::: SOURCE RECORDS :::

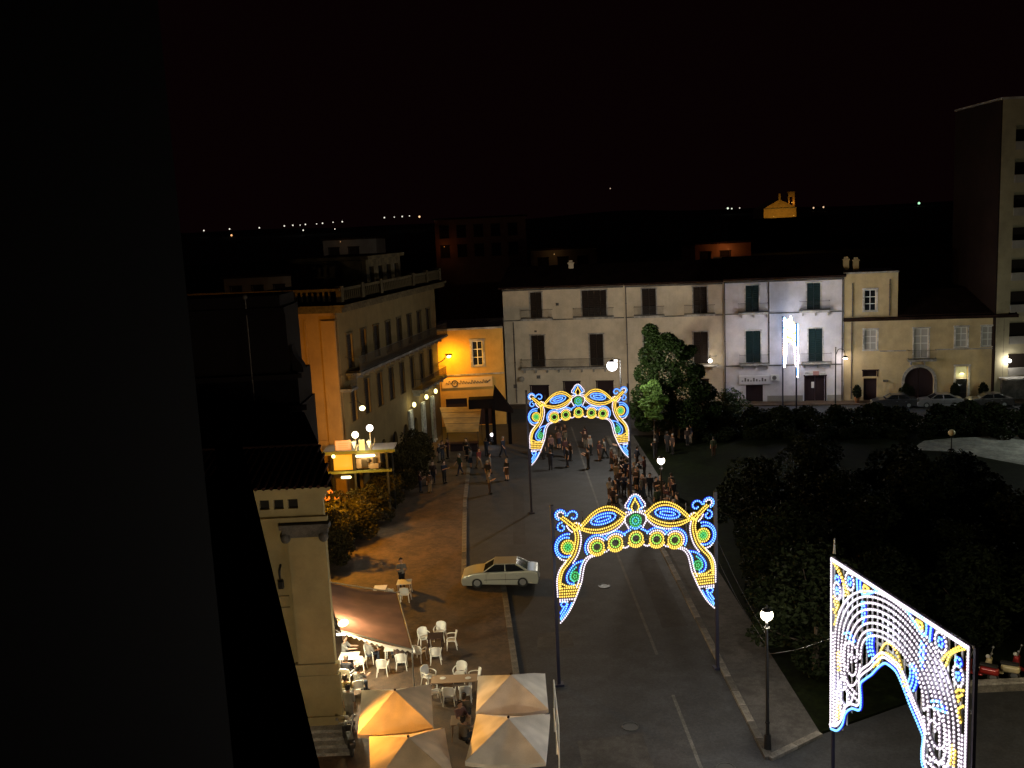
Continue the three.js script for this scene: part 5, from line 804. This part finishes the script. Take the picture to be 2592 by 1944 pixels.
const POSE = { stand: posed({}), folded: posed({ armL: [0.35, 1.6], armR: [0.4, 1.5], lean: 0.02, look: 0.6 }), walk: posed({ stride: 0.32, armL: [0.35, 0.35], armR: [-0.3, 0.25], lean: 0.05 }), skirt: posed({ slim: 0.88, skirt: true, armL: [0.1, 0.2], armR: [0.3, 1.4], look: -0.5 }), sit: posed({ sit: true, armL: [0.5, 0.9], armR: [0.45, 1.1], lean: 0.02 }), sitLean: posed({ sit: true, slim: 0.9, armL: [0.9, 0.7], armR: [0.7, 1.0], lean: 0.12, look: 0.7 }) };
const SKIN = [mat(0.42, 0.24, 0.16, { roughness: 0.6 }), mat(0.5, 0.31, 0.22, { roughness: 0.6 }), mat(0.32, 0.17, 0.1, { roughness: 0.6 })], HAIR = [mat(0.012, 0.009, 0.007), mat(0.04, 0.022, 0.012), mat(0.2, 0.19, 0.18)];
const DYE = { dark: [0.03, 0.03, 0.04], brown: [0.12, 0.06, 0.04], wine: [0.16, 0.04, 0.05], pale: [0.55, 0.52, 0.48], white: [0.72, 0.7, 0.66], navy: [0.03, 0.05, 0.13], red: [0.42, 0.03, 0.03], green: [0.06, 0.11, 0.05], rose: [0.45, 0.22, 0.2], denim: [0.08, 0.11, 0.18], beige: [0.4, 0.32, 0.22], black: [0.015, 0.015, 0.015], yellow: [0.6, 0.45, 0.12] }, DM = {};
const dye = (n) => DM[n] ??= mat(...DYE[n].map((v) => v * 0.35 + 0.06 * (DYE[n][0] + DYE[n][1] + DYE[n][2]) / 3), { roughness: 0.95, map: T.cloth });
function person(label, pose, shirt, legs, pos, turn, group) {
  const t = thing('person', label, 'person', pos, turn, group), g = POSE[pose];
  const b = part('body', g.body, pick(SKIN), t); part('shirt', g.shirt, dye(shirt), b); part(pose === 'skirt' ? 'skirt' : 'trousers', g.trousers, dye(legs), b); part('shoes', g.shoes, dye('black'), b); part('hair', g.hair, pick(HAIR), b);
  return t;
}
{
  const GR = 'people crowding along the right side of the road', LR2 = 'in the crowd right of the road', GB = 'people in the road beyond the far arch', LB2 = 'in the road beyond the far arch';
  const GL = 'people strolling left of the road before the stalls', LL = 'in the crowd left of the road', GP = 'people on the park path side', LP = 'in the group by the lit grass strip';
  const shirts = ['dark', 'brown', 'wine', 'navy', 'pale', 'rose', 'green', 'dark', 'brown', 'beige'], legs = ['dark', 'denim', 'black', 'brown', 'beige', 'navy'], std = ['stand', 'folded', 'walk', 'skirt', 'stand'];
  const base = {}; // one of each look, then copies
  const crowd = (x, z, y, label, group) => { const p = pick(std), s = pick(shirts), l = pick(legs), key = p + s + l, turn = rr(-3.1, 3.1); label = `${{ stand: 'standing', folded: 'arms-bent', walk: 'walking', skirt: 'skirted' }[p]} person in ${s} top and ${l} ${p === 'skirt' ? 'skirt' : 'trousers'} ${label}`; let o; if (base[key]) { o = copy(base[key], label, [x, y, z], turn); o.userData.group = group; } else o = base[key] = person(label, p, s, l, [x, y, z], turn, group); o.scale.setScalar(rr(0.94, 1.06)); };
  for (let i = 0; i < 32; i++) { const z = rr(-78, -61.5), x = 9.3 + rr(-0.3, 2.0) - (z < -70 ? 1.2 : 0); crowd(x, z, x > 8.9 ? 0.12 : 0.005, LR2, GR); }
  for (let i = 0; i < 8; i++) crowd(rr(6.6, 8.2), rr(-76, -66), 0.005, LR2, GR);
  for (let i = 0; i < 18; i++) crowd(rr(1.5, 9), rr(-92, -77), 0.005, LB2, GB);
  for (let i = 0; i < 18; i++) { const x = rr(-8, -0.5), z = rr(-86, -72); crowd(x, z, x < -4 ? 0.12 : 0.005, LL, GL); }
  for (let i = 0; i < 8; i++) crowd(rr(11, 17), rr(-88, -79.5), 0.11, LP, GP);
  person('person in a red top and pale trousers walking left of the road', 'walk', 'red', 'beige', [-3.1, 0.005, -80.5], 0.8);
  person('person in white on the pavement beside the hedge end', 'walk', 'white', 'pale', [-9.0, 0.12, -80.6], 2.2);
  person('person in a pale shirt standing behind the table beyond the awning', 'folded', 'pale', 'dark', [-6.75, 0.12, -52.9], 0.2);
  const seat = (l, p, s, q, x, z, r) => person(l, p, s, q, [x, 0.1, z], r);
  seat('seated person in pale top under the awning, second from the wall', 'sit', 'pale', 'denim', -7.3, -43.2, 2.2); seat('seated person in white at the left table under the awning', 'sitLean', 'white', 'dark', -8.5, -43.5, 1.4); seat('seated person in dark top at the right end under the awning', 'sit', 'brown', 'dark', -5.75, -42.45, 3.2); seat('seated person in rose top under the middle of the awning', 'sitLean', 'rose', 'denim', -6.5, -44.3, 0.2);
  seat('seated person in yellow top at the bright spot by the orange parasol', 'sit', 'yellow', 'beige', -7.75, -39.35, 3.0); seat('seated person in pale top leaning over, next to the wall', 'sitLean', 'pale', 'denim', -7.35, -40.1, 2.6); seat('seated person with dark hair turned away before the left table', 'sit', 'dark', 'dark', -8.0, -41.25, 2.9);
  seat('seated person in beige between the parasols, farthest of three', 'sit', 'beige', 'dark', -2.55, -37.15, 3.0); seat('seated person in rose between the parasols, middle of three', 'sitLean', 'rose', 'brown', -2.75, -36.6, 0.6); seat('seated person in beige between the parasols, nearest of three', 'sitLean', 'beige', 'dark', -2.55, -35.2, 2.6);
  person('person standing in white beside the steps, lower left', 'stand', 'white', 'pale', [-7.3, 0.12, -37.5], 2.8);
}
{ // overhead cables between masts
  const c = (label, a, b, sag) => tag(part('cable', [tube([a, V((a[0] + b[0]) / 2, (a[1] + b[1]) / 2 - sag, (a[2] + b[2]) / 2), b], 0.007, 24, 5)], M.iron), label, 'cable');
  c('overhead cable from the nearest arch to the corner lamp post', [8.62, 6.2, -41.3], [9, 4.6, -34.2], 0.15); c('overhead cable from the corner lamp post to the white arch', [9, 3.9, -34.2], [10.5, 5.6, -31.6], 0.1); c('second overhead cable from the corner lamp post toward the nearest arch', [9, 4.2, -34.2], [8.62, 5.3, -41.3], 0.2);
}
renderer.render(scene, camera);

:::
::: SOURCE RECORDS :::

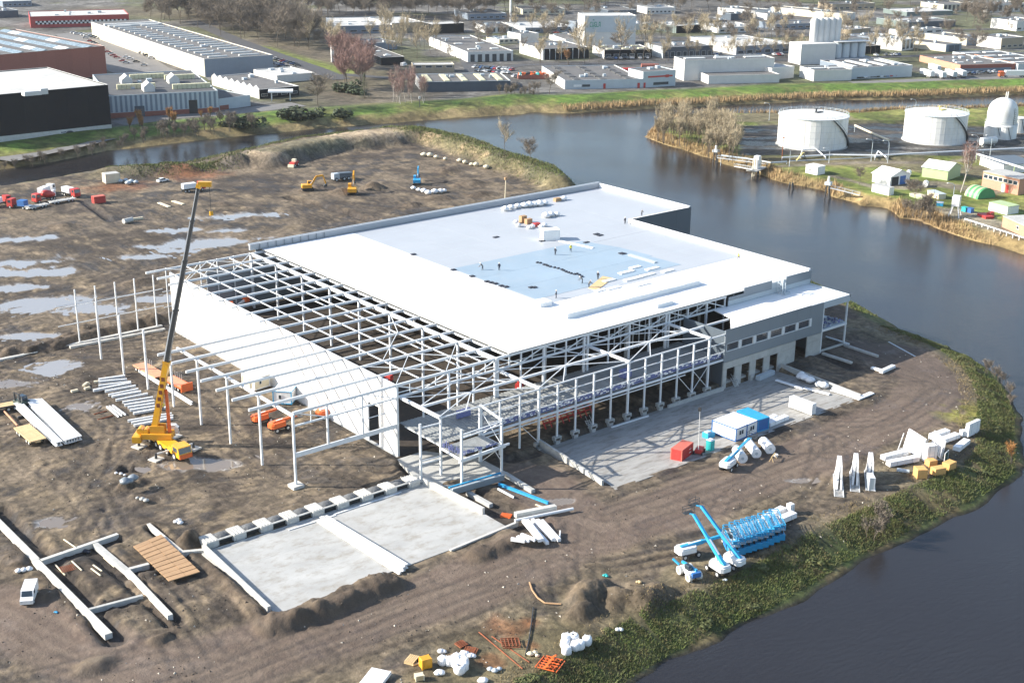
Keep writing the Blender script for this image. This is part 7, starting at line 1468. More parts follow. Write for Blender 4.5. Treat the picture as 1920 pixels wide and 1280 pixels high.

:::
::: SOURCE RECORDS :::

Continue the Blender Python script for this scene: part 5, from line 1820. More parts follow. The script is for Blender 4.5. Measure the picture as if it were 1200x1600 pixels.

:::

Check each line of the entries above for the word "Continue". List the ones that have it.

## ANSWER TO THIS EXERCISE
Continue the three.js script for this scene: part 5, from line 804. This part finishes the script. Take the picture to be 2592 by 1944 pixels.
Continue the Blender Python script for this scene: part 5, from line 1820. More parts follow. The script is for Blender 4.5. Measure the picture as if it were 1200x1600 pixels.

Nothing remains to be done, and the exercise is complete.